Your instructions —
Please output the records below in full, exactly as given, but without the images.
<<<<
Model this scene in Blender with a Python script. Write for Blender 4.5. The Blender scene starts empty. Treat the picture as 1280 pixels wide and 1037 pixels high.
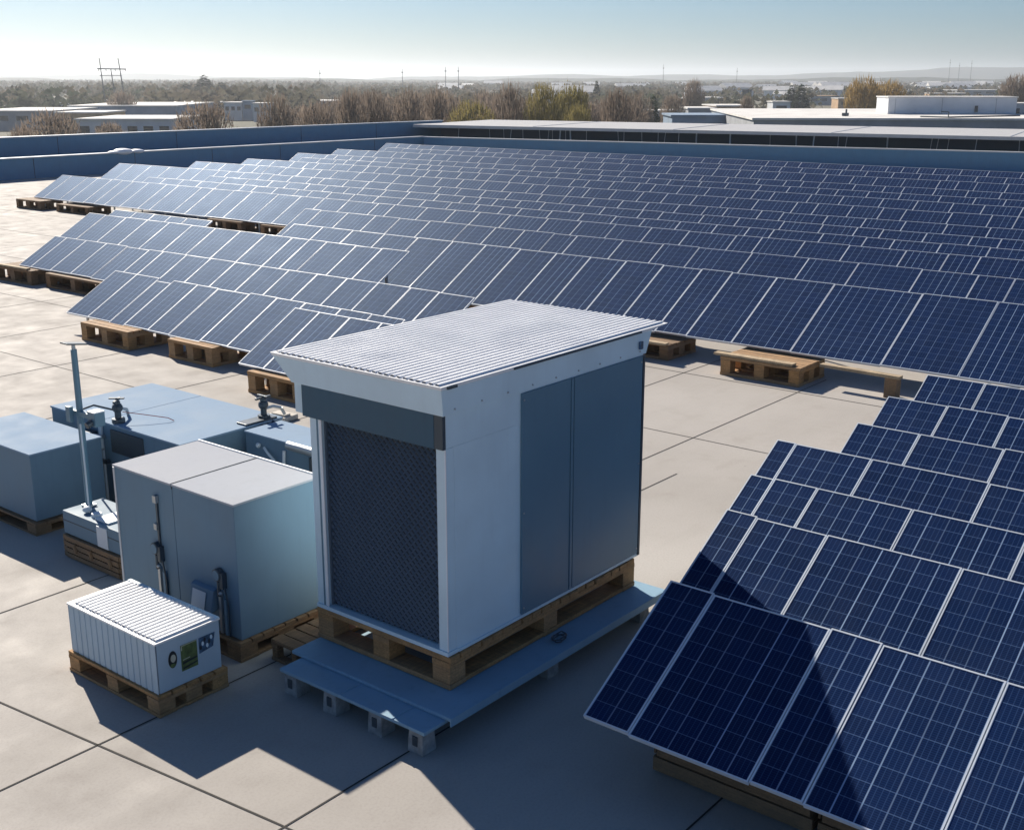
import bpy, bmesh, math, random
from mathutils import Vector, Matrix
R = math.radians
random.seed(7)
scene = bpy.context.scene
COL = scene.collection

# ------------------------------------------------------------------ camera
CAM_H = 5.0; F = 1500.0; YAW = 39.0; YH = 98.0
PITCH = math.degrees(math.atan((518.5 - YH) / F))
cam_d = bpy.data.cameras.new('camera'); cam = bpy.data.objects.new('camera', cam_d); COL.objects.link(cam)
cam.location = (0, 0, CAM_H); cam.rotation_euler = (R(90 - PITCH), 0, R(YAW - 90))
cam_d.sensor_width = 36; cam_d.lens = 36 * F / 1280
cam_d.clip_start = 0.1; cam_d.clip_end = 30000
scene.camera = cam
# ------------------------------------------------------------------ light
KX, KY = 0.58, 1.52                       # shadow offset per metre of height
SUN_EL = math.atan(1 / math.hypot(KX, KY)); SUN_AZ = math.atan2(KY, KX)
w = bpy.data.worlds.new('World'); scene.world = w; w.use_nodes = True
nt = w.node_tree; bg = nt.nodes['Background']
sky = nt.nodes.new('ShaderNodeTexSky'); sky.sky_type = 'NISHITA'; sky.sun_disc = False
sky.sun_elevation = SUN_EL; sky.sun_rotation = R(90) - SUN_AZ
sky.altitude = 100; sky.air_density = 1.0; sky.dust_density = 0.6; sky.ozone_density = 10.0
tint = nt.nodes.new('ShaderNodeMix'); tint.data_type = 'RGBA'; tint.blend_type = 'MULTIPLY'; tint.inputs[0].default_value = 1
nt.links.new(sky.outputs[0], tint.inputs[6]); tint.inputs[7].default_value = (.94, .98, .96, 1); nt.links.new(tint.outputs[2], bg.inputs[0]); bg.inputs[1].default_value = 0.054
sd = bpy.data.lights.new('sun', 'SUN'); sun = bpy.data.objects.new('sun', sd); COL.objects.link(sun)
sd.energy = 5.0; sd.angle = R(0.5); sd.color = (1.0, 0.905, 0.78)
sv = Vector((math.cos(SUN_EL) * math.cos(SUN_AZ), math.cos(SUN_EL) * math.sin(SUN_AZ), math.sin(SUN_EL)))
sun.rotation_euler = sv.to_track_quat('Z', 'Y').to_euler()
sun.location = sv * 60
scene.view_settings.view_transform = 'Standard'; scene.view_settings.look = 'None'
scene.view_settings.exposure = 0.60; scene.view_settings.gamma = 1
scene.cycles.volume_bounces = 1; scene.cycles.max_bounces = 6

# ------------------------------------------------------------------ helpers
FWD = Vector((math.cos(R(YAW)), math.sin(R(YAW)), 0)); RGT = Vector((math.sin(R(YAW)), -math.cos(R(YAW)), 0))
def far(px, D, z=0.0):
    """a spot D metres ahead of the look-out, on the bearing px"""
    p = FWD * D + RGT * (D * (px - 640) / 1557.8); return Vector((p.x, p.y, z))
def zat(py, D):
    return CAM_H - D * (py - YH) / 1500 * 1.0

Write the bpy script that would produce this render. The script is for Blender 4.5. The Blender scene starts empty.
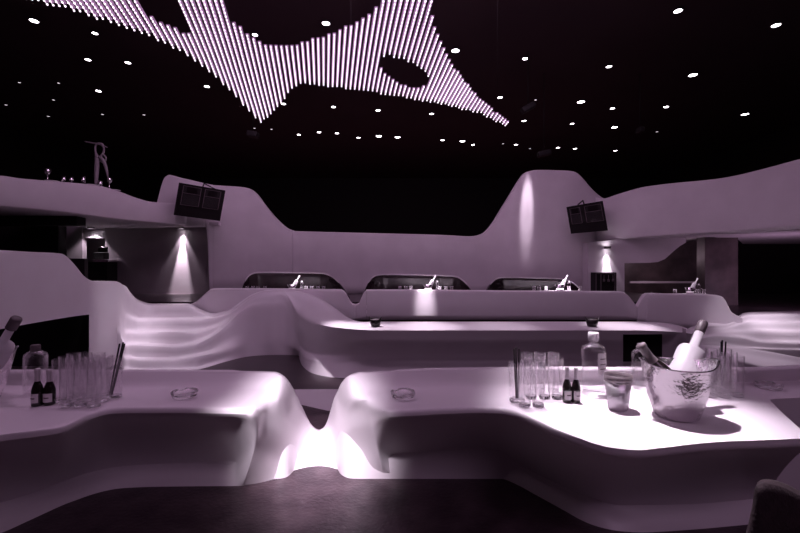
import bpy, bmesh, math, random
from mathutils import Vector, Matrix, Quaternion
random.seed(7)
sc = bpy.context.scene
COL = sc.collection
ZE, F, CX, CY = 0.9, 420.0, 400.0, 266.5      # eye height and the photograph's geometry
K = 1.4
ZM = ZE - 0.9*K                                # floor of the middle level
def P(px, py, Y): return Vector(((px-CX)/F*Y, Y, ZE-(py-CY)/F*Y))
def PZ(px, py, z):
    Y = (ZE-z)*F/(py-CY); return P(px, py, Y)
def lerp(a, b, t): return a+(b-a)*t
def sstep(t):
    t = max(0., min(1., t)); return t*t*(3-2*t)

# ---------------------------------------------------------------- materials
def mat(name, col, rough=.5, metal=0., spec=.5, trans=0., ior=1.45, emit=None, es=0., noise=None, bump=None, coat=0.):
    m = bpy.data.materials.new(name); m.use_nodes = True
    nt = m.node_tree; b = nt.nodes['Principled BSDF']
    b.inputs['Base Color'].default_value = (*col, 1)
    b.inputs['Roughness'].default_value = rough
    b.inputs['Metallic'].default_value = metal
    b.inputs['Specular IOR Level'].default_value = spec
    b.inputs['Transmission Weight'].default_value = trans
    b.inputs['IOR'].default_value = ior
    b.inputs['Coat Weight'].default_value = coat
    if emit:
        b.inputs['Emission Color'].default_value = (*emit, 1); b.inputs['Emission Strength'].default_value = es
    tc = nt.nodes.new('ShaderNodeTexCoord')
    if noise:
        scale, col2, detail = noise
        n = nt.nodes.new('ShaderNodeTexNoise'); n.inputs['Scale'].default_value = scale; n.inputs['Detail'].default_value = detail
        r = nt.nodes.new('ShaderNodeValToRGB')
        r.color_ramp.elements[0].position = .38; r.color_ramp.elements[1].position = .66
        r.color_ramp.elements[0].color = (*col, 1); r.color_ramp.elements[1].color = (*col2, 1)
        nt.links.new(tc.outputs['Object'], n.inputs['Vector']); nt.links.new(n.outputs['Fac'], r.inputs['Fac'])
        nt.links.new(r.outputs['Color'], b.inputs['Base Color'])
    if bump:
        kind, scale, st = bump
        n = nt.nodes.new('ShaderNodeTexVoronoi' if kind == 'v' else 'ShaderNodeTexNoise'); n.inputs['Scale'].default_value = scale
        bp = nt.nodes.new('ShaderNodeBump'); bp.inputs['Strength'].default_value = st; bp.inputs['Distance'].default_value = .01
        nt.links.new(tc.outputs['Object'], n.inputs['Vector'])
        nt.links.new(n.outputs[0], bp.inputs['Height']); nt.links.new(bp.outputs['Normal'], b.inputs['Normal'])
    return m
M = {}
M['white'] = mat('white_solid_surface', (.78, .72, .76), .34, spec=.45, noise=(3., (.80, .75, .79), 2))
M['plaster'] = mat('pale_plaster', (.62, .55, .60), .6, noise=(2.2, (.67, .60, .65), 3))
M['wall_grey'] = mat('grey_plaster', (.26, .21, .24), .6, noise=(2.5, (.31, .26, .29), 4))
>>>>
Exercise solution —
Model this scene in Blender with a Python script. Write for Blender 4.5. The Blender scene starts empty. Treat the picture as 1280 pixels wide and 1037 pixels high.
import bpy, bmesh, math, random
from mathutils import Vector, Matrix
R = math.radians
random.seed(7)
scene = bpy.context.scene
COL = scene.collection

# ------------------------------------------------------------------ camera
CAM_H = 5.0; F = 1500.0; YAW = 39.0; YH = 98.0
PITCH = math.degrees(math.atan((518.5 - YH) / F))
cam_d = bpy.data.cameras.new('camera'); cam = bpy.data.objects.new('camera', cam_d); COL.objects.link(cam)
cam.location = (0, 0, CAM_H); cam.rotation_euler = (R(90 - PITCH), 0, R(YAW - 90))
cam_d.sensor_width = 36; cam_d.lens = 36 * F / 1280
cam_d.clip_start = 0.1; cam_d.clip_end = 30000
scene.camera = cam
# ------------------------------------------------------------------ light
KX, KY = 0.58, 1.52                       # shadow offset per metre of height
SUN_EL = math.atan(1 / math.hypot(KX, KY)); SUN_AZ = math.atan2(KY, KX)
w = bpy.data.worlds.new('World'); scene.world = w; w.use_nodes = True
nt = w.node_tree; bg = nt.nodes['Background']
sky = nt.nodes.new('ShaderNodeTexSky'); sky.sky_type = 'NISHITA'; sky.sun_disc = False
sky.sun_elevation = SUN_EL; sky.sun_rotation = R(90) - SUN_AZ
sky.altitude = 100; sky.air_density = 1.0; sky.dust_density = 0.6; sky.ozone_density = 10.0
tint = nt.nodes.new('ShaderNodeMix'); tint.data_type = 'RGBA'; tint.blend_type = 'MULTIPLY'; tint.inputs[0].default_value = 1
nt.links.new(sky.outputs[0], tint.inputs[6]); tint.inputs[7].default_value = (.94, .98, .96, 1); nt.links.new(tint.outputs[2], bg.inputs[0]); bg.inputs[1].default_value = 0.054
sd = bpy.data.lights.new('sun', 'SUN'); sun = bpy.data.objects.new('sun', sd); COL.objects.link(sun)
sd.energy = 5.0; sd.angle = R(0.5); sd.color = (1.0, 0.905, 0.78)
sv = Vector((math.cos(SUN_EL) * math.cos(SUN_AZ), math.cos(SUN_EL) * math.sin(SUN_AZ), math.sin(SUN_EL)))
sun.rotation_euler = sv.to_track_quat('Z', 'Y').to_euler()
sun.location = sv * 60
scene.view_settings.view_transform = 'Standard'; scene.view_settings.look = 'None'
scene.view_settings.exposure = 0.60; scene.view_settings.gamma = 1
scene.cycles.volume_bounces = 1; scene.cycles.max_bounces = 6

# ------------------------------------------------------------------ helpers
FWD = Vector((math.cos(R(YAW)), math.sin(R(YAW)), 0)); RGT = Vector((math.sin(R(YAW)), -math.cos(R(YAW)), 0))
def far(px, D, z=0.0):
    """a spot D metres ahead of the look-out, on the bearing px"""
    p = FWD * D + RGT * (D * (px - 640) / 1557.8); return Vector((p.x, p.y, z))
def zat(py, D):
    return CAM_H - D * (py - YH) / 1500 * 1.0

Write the bpy script that would produce this render. The script is for Blender 4.5. The Blender scene starts empty.
import bpy, bmesh, math, random
from mathutils import Vector, Matrix, Quaternion
random.seed(7)
sc = bpy.context.scene
COL = sc.collection
ZE, F, CX, CY = 0.9, 420.0, 400.0, 266.5      # eye height and the photograph's geometry
K = 1.4
ZM = ZE - 0.9*K                                # floor of the middle level
def P(px, py, Y): return Vector(((px-CX)/F*Y, Y, ZE-(py-CY)/F*Y))
def PZ(px, py, z):
    Y = (ZE-z)*F/(py-CY); return P(px, py, Y)
def lerp(a, b, t): return a+(b-a)*t
def sstep(t):
    t = max(0., min(1., t)); return t*t*(3-2*t)

# ---------------------------------------------------------------- materials
def mat(name, col, rough=.5, metal=0., spec=.5, trans=0., ior=1.45, emit=None, es=0., noise=None, bump=None, coat=0.):
    m = bpy.data.materials.new(name); m.use_nodes = True
    nt = m.node_tree; b = nt.nodes['Principled BSDF']
    b.inputs['Base Color'].default_value = (*col, 1)
    b.inputs['Roughness'].default_value = rough
    b.inputs['Metallic'].default_value = metal
    b.inputs['Specular IOR Level'].default_value = spec
    b.inputs['Transmission Weight'].default_value = trans
    b.inputs['IOR'].default_value = ior
    b.inputs['Coat Weight'].default_value = coat
    if emit:
        b.inputs['Emission Color'].default_value = (*emit, 1); b.inputs['Emission Strength'].default_value = es
    tc = nt.nodes.new('ShaderNodeTexCoord')
    if noise:
        scale, col2, detail = noise
        n = nt.nodes.new('ShaderNodeTexNoise'); n.inputs['Scale'].default_value = scale; n.inputs['Detail'].default_value = detail
        r = nt.nodes.new('ShaderNodeValToRGB')
        r.color_ramp.elements[0].position = .38; r.color_ramp.elements[1].position = .66
        r.color_ramp.elements[0].color = (*col, 1); r.color_ramp.elements[1].color = (*col2, 1)
        nt.links.new(tc.outputs['Object'], n.inputs['Vector']); nt.links.new(n.outputs['Fac'], r.inputs['Fac'])
        nt.links.new(r.outputs['Color'], b.inputs['Base Color'])
    if bump:
        kind, scale, st = bump
        n = nt.nodes.new('ShaderNodeTexVoronoi' if kind == 'v' else 'ShaderNodeTexNoise'); n.inputs['Scale'].default_value = scale
        bp = nt.nodes.new('ShaderNodeBump'); bp.inputs['Strength'].default_value = st; bp.inputs['Distance'].default_value = .01
        nt.links.new(tc.outputs['Object'], n.inputs['Vector'])
        nt.links.new(n.outputs[0], bp.inputs['Height']); nt.links.new(bp.outputs['Normal'], b.inputs['Normal'])
    return m
M = {}
M['white'] = mat('white_solid_surface', (.78, .72, .76), .34, spec=.45, noise=(3., (.80, .75, .79), 2))
M['plaster'] = mat('pale_plaster', (.62, .55, .60), .6, noise=(2.2, (.67, .60, .65), 3))
M['wall_grey'] = mat('grey_plaster', (.26, .21, .24), .6, noise=(2.5, (.31, .26, .29), 4))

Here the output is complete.